Given instruction :: Copy out exactly each line from the line with "scrub('far_woodland', wall_pts, 60000, 0.32, 'leaf', 3, ('dark" through the last line of the material below.

-- begin Raw data --

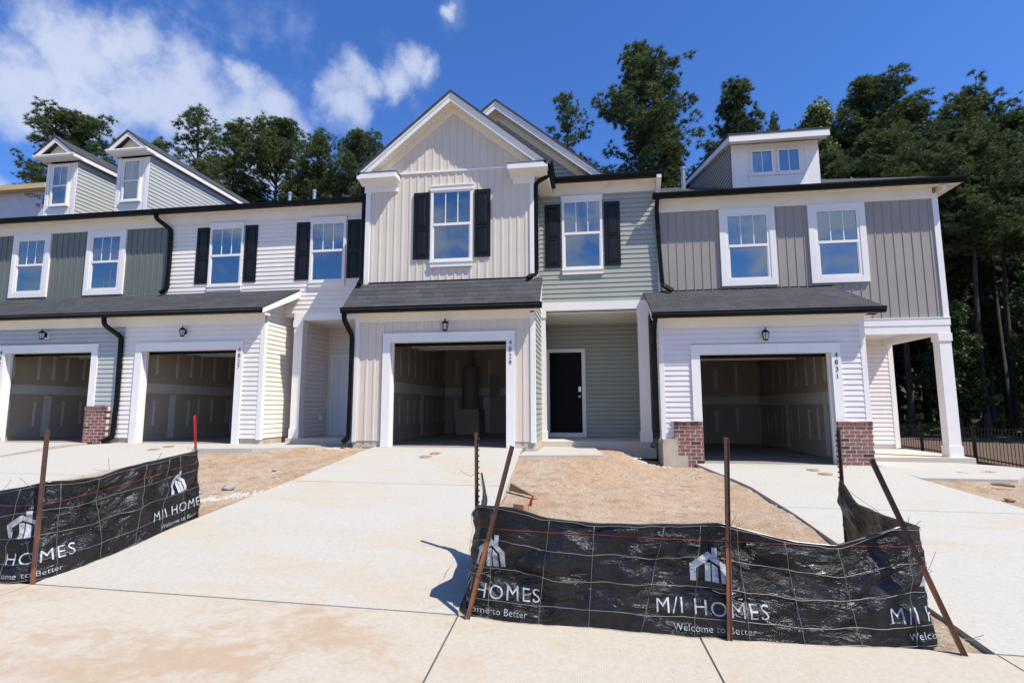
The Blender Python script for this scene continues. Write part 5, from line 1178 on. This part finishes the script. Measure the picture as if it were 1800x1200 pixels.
for i, (p, z0, z1) in enumerate(zip(FP, zg, zt_)):
    bm = B(); box(bm, p[0]-0.035, p[0]+0.035, p[1]-0.035, p[1]+0.035, z0-0.1, z1+0.04); box(bm, p[0]-0.045, p[0]+0.045, p[1]-0.045, p[1]+0.045, z1+0.04, z1+0.07); obj('post', bm, 'wood_far', rail)
bm = B()
for i in range(len(FP)-1):
    a, c = FP[i], FP[i+1]; prism(bm, [(a[0]-0.30, a[1]-0.1, zg[i]-0.4), (c[0]-0.30, c[1]-0.1, zg[i+1]-0.4), (c[0]-0.26, c[1]-0.1, zg[i+1]+0.10), (a[0]-0.26, a[1]-0.1, zg[i]+0.05)], (0.01, 0, 0))
tag(obj('low_barrier', bm, 'fabric'), 'low black fabric barrier along the foot of the picket railing', 'barrier')

# ------------------------------------------------------------------ trees
def mesh_from(name, verts, faces, cols, m, smooth=False):
    me = bpy.data.meshes.new(name); me.from_pydata(verts, [], faces); me.materials.append(M[m])
    if cols is not None:
        ca = me.color_attributes.new('Col', 'FLOAT_COLOR', 'POINT'); flat = []
        for c in cols: flat += [c, c, c, 1.0]
        ca.data.foreach_set('color', flat)
    if smooth: me.polygons.foreach_set('use_smooth', [True]*len(me.polygons))
    me.update(); return me
def rand_dir(r):
    z = r.uniform(-1, 1); a = r.uniform(0, 2*math.pi); s = math.sqrt(1-z*z); return Vector((s*math.cos(a), s*math.sin(a), z))
def pine(seed, H=24.0, R0=3.6, base=0.45, nb=64, dens=1.0, kind='pine'):
    r = random.Random(seed); V, Fc, Cc = [], [], []; bm = B(); lean = Vector((r.uniform(-.02, .02), r.uniform(-.02, .02), 1))
    tr = [lean*(H*t)+Vector((0.15*math.sin(t*5+seed), 0.12*math.cos(t*4+seed*2), 0)) for t in [i/14 for i in range(15)]]
    tube(bm, tr, [0.24*(1-t*0.88/14)+0.02 if False else 0.25*(1-0.9*i/14) for i, t in enumerate(tr)], 10)
    def tuft(p, d, s, c):
        n = r.randint(26, 34) if kind == 'pine' else 12
        for _ in range(n):
            q = (rand_dir(r)+d*0.9).normalized(); L_ = s*r.uniform(0.65, 1.15); o = p+q*L_*0.1
            if kind == 'pine':
                sd_ = q.cross(rand_dir(r)).normalized()*(0.0155*r.uniform(0.7, 1.3)); i = len(V)
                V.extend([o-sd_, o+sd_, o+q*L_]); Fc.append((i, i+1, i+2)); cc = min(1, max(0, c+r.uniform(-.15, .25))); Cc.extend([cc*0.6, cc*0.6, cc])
            else:
                ce = p+rand_dir(r)*s*r.uniform(0.2, 1.3); a1 = rand_dir(r)*0.10*r.uniform(0.7, 1.5); a2 = a1.cross(rand_dir(r)).normalized()*a1.length*0.6; i = len(V)
                V.extend([ce-a1, ce+a2, ce+a1, ce-a2]); Fc.append((i, i+1, i+2, i+3)); cc = min(1, max(0, c+r.uniform(-.3, .3))); Cc.extend([cc]*4)
    for i in range(nb):
        t = (i+r.random())/nb; h = base+(0.985-base)*t; 
        prof = max(0.12, 1-abs((t-0.42)/0.60)**2.3)**0.55 if kind == 'pine' else math.sin(min(1, t*0.86+0.14)*math.pi)**0.6
        if r.random() < 0.12 and kind == 'pine': prof *= 0.45
        ln = R0*prof*r.uniform(0.55, 1.08)*(1.0 if t < 0.85 else 0.8); az = r.uniform(0, 2*math.pi); el = r.uniform(0.05, 0.55)+t*0.75
        ti = h*14; k = min(int(ti), 13); p0 = tr[k].lerp(tr[k+1], ti-k)
        d = Vector((math.cos(az)*math.cos(el), math.sin(az)*math.cos(el), math.sin(el))); pts = [p0]
        for s in range(1, 5): pts.append(p0+d*ln*s/4+Vector((0, 0, -0.10*ln*(s/4)*(1-s/4)*2+r.uniform(-.08, .08))))
        tube(bm, pts, [0.055, 0.045, 0.032, 0.020, 0.010], 5, cap=False)
        bright = r.uniform(0.15, 0.7)
        ncl = max(2, int((1.5+ln*1.5)*dens)) if kind == 'pine' else max(3, int((2+ln*2.6)*dens))
        for c_ in range(ncl):
            s = min(1, 0.30+0.72*((c_+r.random())/ncl)); kk = min(int(s*4), 3); q = pts[kk].lerp(pts[kk+1], s*4-kk)
            so_ = rand_dir(r)*(0.25+ln*0.26)*(1.25-s*0.8)*r.uniform(0.4, 1.0); so_.z = abs(so_.z)*0.5; ce = q+so_; cb = bright+r.uniform(-.2, .2)
            tube(bm, [q, q+so_*0.5+Vector((0, 0, -0.03)), ce], [0.018, 0.012, 0.006], 4, cap=False)
            rc = r.uniform(0.30, 0.52)
            for _ in range(r.randint(6, 9)):
                o2 = rand_dir(r)*rc*r.uniform(0.45, 1.0); o2.z *= 0.62; dd = (o2.normalized()*0.8+Vector((0, 0, 0.5))+d*0.3).normalized()
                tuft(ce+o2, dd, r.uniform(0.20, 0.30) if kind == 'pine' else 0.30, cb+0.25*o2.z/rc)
    for _ in range(int(10*dens)): tuft(tr[-1]+rand_dir(r)*0.4, Vector((0, 0, 1)), 0.35, 0.5)
    me_t = bpy.data.meshes.new('trunk'); bmesh.ops.recalc_face_normals(bm, faces=bm.faces); bm.to_mesh(me_t); bm.free(); me_t.materials.append(M['bark']); me_t.polygons.foreach_set('use_smooth', [True]*len(me_t.polygons))
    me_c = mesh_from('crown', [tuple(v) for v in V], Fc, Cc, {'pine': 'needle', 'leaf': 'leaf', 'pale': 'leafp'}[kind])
    return me_t, me_c
PV = [pine(11, R0=3.7, base=0.45, nb=118, dens=1.25), pine(12, R0=2.2, base=0.52, nb=46, dens=1.0), pine(13, R0=3.5, base=0.60, nb=90, dens=1.3), pine(14, R0=2.7, base=0.56, nb=70, dens=1.2), pine(15, R0=4.0, base=0.62, nb=92, dens=1.25)]
LV = [pine(21, H=12, R0=2.6, base=0.2, nb=44, dens=1.5, kind='leaf'), pine(23, H=18, R0=3.0, base=0.35, nb=46, dens=1.3, kind='pale')]
def tree(name, var, x, y, ztop, sxy, label, cat, group=None, zg=None, rot=0, H=24.0):
    z0 = (-0.6 if x < 8 else -1.2) if zg is None else zg; s = (ztop-z0)/H
    t = thing(name, label, cat, (x, y, z0), group=group); t.scale = (s*sxy, s*sxy, s); t.rotation_euler = (0, 0, rot)
    for nm, me in zip(('trunk', 'crown'), var):
        o = bpy.data.objects.new(nm, me); COL.objects.link(o); o.parent = t
    return t
G1 = 'pines standing behind the houses'
sky_trees = [ # u, v of the top and depth chosen while measuring; stored as world positions
 (-42.5, 27.0, 25.4, 2, 1.25, 0.3, 'rounded pine rising behind the two gabled dormers'),
 (-47.0, 27.0, 18.5, 0, 0.8, 1.0, 'low dark pine at the far left behind the unfinished building'),
 (-33.0, 25.5, 21.4, 3, 0.75, 2.0, 'small pine just right of the second gabled dormer'),
 (-30.2, 26.0, 24.3, 1, 1.35, 0.5, 'tall feathery pine right of the second gabled dormer'),
 (-27.5, 27.0, 23.0, 3, 1.15, 2.2, 'pine half hidden in the left clump above the off-white house'),
 (-24.0, 26.0, 22.6, 2, 1.15, 4.0, 'broad full pine above the two roof vents of the off-white house'),
 (-26.0, 22.0, 17.2, 4, 0.8, 5.0, 'lower bushy pine in front of the clump over the off-white house'),
 (-19.6, 26.0, 21.3, 3, 1.05, 1.2, 'slim pine left of the gable peak, between two rounder pines'),
 (-17.2, 26.0, 21.0, 2, 0.9, 3.1, 'rounded pine nearest the left slope of the tall front gable'),
 (-22.5, 30.0, 20.0, 4, 0.9, 0.1, 'dark pine filling the gap above the off-white roof'),
 (-1.3, 26.0, 22.8, 1, 1.05, 0.9, 'slender open pine just right of the two gable peaks'),
 (3.9, 26.0, 25.5, 0, 1.25, 2.7, 'tallest pine, wide and dark, standing above the sage wing'),
 (6.2, 28.0, 20.0, 3, 1.15, 1.0, 'pine half hidden behind the tallest one, to its right'),
 (9.6, 26.0, 22.8, 3, 1.25, 4.3, 'pine standing alone above the left end of the flat-roofed dormer'),
 (12.9, 27.0, 20.6, 3, 0.45, 0.2, 'small pine tip peeking over the flat-roofed dormer'),
 (18.2, 26.0, 21.6, 2, 1.15, 2.0, 'pine with a forked top just right of the flat-roofed dormer'),
 (20.5, 26.5, 20.0, 2, 1.1, 1.5, 'pine between the fork-topped one and the broad ones at right'),
 (22.9, 25.0, 19.6, 4, 1.15, 0.7, 'broad pine above the right end of the taupe roof'),
 (25.6, 24.0, 18.2, 2, 1.15, 5.1, 'pine with a rounded top near the right edge of the sky'),
 (28.5, 24.0, 17.6, 4, 0.9, 3.0, 'rightmost pine against the sky')]
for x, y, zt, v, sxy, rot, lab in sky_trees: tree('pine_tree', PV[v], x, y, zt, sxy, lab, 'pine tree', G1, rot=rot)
tree('pine_tree', PV[3], 13.4, 29.0, 17.2, 1.3, 'lower dark pine hidden behind the flat-roofed dormer', 'pine tree', G1, rot=1.3)
tree('broadleaf_tree', LV[1], 15.0, 25.0, 20.2, 0.85, 'pale green broadleaf tree behind the right end of the flat-roofed dormer', 'tree', rot=1.0, H=18)
G2 = 'pines of the wood beyond the railing'
for i, (x, y, zt, v, sxy, rot) in enumerate([(17.9, 17.5, 17.5, 4, 1.15, 0.4), (17.6, 24.5, 19.0, 2, 1.1, 2.0), (14.0, 21.5, 17.0, 3, 1.15, 1.2), (20.5, 19.5, 18.2, 4, 1.2, 0), (19.4, 21.5, 16.5, 4, 1.2, 5.2), (22.5, 23.0, 19.5, 2, 1.2, 4), (25.5, 19.0, 17.5, 0, 1.1, 3.3), (12.6, 24.5, 17.5, 0, 1.0, 2.5), (22.5, 15.5, 16.5, 2, 1.1, 1.6), (11.0, 27.0, 17.5, 3, 1.1, 0.8), (27.5, 23.0, 19.0, 4, 1.2, 1.4), (24.5, 10.5, 15.5, 4, 1.2, 2.4), (16.8, 28.5, 20.0, 4, 1.1, 2.2), (15.6, 19.0, 16.0, 0, 1.1, 3.9), (27.0, 6.5, 17.0, 0, 1.3, 0.6), (21.0, 12.5, 15.0, 0, 1.1, 2.9)]):
    zt = 0.777+(0.50+0.02*math.sin(i*2.1))*(-0.1447*x+0.982*(y+10.86))
    if i == 0: tree('pine_tree', PV[v], x, y, zt, sxy, 'near pine with a thick bare trunk just behind the railing at right', 'pine tree', G2, rot=rot)
    else: tree('pine_tree', PV[v], x, y, zt, sxy, 'pine among the dense shaded wood beyond the black railing', 'pine tree', G2, rot=rot)
G3 = 'broadleaf trees of the undergrowth beyond the railing'
for x, y, zt, sxy, rot in [(13.4, 18.6, 4.8, 1.0, 0), (16.9, 17.6, 5.6, 1.0, 1), (19.6, 16.2, 6.2, 1.0, 2), (11.4, 21.0, 5.0, 1.0, 3), (15.4, 22.6, 8.4, 1.0, 4), (18.9, 21.2, 9.0, 1.0, 5), (23.4, 18.6, 8.0, 1.1, 0.5), (9.8, 24.5, 6.5, 1.2, 1.5), (13.4, 26.5, 9.0, 1.1, 2.5), (22.5, 26.5, 10.5, 1.1, 3.5), (17.8, 27.5, 11.0, 1.1, 4.5), (27.5, 21.5, 10.0, 1.1, 0.7), (22.0, 13.4, 6.4, 1.0, 2.2)]:
    tree('broadleaf_tree', LV[0], x, y, zt, sxy, 'small broadleaf tree in the shaded undergrowth beyond the black railing', 'tree', G3, rot=rot, H=12)
# low scrub and the far side of the wood, one mass each
def scrub(name, pts, n, size, m, seed, hfun):
    r = random.Random(seed); V, Fc, Cc = [], [], []
    for _ in range(n):
        cx, cy, cz = pts(r); c = noise.noise(Vector((cx*0.7, cy*0.7, cz*0.7)))*0.5+0.4
        a1 = rand_dir(r)*size*r.uniform(0.6, 1.5); a2 = a1.cross(rand_dir(r)).normalized()*a1.length*0.6; i = len(V); ce = Vector((cx, cy, cz))
        V.extend([tuple(ce-a1), tuple(ce+a2), tuple(ce+a1), tuple(ce-a2)]); Fc.append((i, i+1, i+2, i+3)); cc = min(1, max(0, c+r.uniform(-.25, .25))); Cc.extend([cc]*4)
    o = bpy.data.objects.new(name, mesh_from(name, V, Fc, Cc, m)); COL.objects.link(o); o['kind'] = 'stuff'; return tag(o, hfun[0], hfun[1])
def wall_pts(r):
    t = r.random(); x = -6+52*t; y = 31+r.random()*5+2*noise.noise(Vector((x*0.3, 0, 0))); h = 16.5+3.0*noise.noise(Vector((x*0.25, 1, 0)))+2*noise.noise(Vector((x*0.9, 2, 0)))
    return x, y, -1.4+h*r.random()
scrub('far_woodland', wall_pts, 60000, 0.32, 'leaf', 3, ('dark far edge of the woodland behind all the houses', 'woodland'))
def shrub_pts(r):
    x = r.uniform(8.0, 36); y = r.uniform(18.8-max(0, x-17)*0.6, 29); h = 0.25+0.9*max(0, noise.noise(Vector((x*0.6, y*0.6, 0)))+0.25)
    return x, y, -0.65+h*r.random()
scrub('undergrowth', shrub_pts, 16000, 0.09, 'leaf', 4, ('low leafy ground cover under the shaded trees at right', 'undergrowth'))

-- end Raw data --

Exercise output ::
scrub('far_woodland', wall_pts, 60000, 0.32, 'leaf', 3, ('dark far edge of the woodland behind all the houses', 'woodland'))
def shrub_pts(r):
    x = r.uniform(8.0, 36); y = r.uniform(18.8-max(0, x-17)*0.6, 29); h = 0.25+0.9*max(0, noise.noise(Vector((x*0.6, y*0.6, 0)))+0.25)
    return x, y, -0.65+h*r.random()
scrub('undergrowth', shrub_pts, 16000, 0.09, 'leaf', 4, ('low leafy ground cover under the shaded trees at right', 'undergrowth'))